The index as a whole trades around 11 times forward earnings of its constituent stocks. This is off lows hit in recent years but considerably cheaper than developed market valuations of almost 16 times earnings. Cheap share prices are probably justified, given the four-year recession in emerging corporate earnings, but 10-30 percent depreciations of most emerging currencies against the dollar this year mean that economic adjustment in many countries is already underway, some argue.
Gerardo Rodriguez, Blackrock's head of multi-asset emerging markets, said his top investment idea is to raise EM equity holdings versus developed markets, betting that as the US economy picks up, many emerging economies will ride along. "Looking at valuation metrics, there is clearly an interesting entry opportunity, especially against developed markets which have been rallying for years," Rodriguez said. "We are saying it is time to look again at EM ... It is time to at least go back to benchmark (weight)".
But after the false starts over the past five years, fund managers are wary of big positions in a sector that is so tied to the fortunes Chinese economic growth, world trade and US interest rates. For instance, emerging stocks took a hit on Friday as strong US employment data encouraged those who believe the Federal Reserve will raise borrowing costs next month for the first time in almost a decade. So while some money has trickled back, Bank of America Merrill Lynch estimates that for every $100 redeemed from emerging equity funds over the summer, only $2 has returned.
"This doesn't feel like a structural rebound. That will happen at some point but we will have to see relative valuations lower than now, company earnings have to come through and countries have to work on reforms," said Ayesha Akbar, portfolio manager in Fidelity Worldwide Investments' multi-asset team. However, in a tactical move Akbar recently reduced her long-standing underweight in emerging stocks. "We don't think China is out of the woods yet but at the margins things could be stabilising," she said. "That provides some comfort."
A fully-fledged rebound depends on economic fortunes, and here there are signs of stabilisation in some markets. Russian manufacturing expanded in October for the first time in 11 months while the sector's growth hit multi-month highs in India and Mexico.

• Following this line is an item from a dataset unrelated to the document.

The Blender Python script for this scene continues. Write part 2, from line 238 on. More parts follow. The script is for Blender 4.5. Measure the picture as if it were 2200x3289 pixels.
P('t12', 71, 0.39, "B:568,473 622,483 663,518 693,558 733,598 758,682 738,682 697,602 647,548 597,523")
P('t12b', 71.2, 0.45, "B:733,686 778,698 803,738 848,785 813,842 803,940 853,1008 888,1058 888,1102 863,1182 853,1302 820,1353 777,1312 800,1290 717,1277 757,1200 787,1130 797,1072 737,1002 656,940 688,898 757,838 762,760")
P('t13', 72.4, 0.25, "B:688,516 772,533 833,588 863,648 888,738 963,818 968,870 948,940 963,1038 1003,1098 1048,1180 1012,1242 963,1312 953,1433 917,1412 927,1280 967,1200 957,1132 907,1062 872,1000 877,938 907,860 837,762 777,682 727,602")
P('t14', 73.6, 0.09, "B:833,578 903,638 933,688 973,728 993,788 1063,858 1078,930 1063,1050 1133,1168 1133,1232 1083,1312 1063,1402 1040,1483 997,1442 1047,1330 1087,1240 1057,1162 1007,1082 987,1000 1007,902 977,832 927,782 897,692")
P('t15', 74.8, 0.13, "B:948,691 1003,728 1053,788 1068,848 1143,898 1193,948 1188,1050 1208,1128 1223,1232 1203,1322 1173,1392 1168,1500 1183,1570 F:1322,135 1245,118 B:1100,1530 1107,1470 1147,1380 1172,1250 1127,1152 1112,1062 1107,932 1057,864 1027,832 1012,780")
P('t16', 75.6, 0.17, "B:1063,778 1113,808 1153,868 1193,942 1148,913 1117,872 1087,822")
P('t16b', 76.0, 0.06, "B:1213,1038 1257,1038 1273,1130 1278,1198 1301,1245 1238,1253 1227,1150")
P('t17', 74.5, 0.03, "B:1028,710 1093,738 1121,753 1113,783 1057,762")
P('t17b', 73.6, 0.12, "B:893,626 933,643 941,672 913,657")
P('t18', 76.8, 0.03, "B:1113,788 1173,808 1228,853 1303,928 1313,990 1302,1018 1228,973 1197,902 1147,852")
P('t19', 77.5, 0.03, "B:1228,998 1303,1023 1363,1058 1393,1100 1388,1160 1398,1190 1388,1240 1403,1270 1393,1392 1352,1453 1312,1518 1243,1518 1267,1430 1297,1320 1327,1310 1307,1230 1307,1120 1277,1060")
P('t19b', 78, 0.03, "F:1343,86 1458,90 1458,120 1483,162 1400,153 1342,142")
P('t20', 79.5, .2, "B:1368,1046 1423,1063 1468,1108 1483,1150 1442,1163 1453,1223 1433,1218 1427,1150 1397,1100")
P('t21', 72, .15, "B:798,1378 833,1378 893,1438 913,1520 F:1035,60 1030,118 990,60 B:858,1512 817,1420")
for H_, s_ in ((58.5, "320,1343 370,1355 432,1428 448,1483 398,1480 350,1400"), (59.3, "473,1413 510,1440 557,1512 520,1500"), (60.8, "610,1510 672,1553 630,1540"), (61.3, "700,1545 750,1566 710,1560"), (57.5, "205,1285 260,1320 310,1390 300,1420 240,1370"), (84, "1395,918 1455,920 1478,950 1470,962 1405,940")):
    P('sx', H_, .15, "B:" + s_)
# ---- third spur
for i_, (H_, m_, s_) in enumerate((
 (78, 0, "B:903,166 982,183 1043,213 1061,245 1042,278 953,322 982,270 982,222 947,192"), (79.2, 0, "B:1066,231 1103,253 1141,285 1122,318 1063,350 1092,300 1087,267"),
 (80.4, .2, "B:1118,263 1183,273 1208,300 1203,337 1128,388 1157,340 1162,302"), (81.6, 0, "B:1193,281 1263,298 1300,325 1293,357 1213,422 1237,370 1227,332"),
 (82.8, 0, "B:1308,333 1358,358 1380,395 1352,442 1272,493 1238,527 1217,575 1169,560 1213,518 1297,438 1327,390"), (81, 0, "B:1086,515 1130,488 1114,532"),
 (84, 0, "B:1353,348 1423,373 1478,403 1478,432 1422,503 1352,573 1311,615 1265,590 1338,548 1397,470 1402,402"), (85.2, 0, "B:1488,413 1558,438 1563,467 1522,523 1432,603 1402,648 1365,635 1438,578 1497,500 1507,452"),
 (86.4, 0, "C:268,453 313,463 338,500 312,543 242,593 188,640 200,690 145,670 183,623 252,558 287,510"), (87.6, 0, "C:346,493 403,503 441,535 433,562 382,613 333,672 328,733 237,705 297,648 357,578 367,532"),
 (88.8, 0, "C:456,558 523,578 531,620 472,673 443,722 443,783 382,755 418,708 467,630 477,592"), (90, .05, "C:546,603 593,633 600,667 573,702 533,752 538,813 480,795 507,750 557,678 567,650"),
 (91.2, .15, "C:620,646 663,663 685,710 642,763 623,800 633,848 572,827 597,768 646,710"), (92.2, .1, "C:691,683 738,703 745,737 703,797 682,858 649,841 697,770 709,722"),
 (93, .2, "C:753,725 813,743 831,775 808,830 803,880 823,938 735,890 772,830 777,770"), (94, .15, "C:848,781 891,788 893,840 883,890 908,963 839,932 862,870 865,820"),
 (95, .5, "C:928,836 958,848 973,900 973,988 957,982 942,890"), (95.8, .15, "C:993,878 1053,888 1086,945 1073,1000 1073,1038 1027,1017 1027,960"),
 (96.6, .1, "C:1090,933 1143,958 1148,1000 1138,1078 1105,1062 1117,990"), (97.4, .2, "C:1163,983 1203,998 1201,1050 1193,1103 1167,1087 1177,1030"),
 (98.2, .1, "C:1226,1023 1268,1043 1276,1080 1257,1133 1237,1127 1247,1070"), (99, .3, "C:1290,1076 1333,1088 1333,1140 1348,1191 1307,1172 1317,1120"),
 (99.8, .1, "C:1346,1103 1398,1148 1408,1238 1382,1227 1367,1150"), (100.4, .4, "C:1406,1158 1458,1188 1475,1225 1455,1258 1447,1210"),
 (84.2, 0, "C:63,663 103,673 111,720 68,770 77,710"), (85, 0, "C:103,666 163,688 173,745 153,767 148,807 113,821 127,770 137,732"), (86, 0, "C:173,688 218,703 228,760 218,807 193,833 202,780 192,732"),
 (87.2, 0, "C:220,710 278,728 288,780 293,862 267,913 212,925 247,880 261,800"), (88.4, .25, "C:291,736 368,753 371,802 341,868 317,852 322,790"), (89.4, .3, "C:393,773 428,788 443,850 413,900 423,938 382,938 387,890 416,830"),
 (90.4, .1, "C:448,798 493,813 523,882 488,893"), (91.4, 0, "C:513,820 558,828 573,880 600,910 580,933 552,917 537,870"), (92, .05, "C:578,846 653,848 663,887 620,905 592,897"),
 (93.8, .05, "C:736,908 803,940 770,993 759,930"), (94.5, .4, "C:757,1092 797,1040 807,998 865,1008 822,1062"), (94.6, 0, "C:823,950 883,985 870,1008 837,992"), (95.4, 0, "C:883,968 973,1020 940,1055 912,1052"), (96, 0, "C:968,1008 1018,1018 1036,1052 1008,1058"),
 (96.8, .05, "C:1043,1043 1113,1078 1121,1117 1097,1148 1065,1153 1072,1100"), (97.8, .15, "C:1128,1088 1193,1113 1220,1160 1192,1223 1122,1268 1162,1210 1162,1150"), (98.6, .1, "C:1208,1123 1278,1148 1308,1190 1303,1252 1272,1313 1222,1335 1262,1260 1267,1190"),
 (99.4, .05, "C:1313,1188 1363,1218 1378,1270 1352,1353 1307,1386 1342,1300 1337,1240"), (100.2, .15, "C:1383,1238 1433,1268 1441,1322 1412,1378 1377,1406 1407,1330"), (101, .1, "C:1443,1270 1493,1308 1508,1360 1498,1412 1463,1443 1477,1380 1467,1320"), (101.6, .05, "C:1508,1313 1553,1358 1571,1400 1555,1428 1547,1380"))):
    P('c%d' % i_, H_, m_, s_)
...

Capital Economics said its GDP tracker, based on monthly output and spending data, showed that the downturns in Russia and Latin America had levelled out. China has stabilised and should gather momentum due to monetary policy easing, it added. But exports, a driver of emerging market earnings and economic growth, remain in the doldrums. World demand for the commodities which many emerging economies produce is unlikely to rebound, while goods exports also remain weak. South Korea, a bellwether for global demand, expects its exports to continue falling this quarter.
Because of these factors, shares are not yet so cheap that it is possible to "close your eyes and buy", says John Bilton, global head of multi-asset strategy at J.P. Morgan Asset Management. He still prefers developed markets over emerging, albeit "in reduced size" compared with before.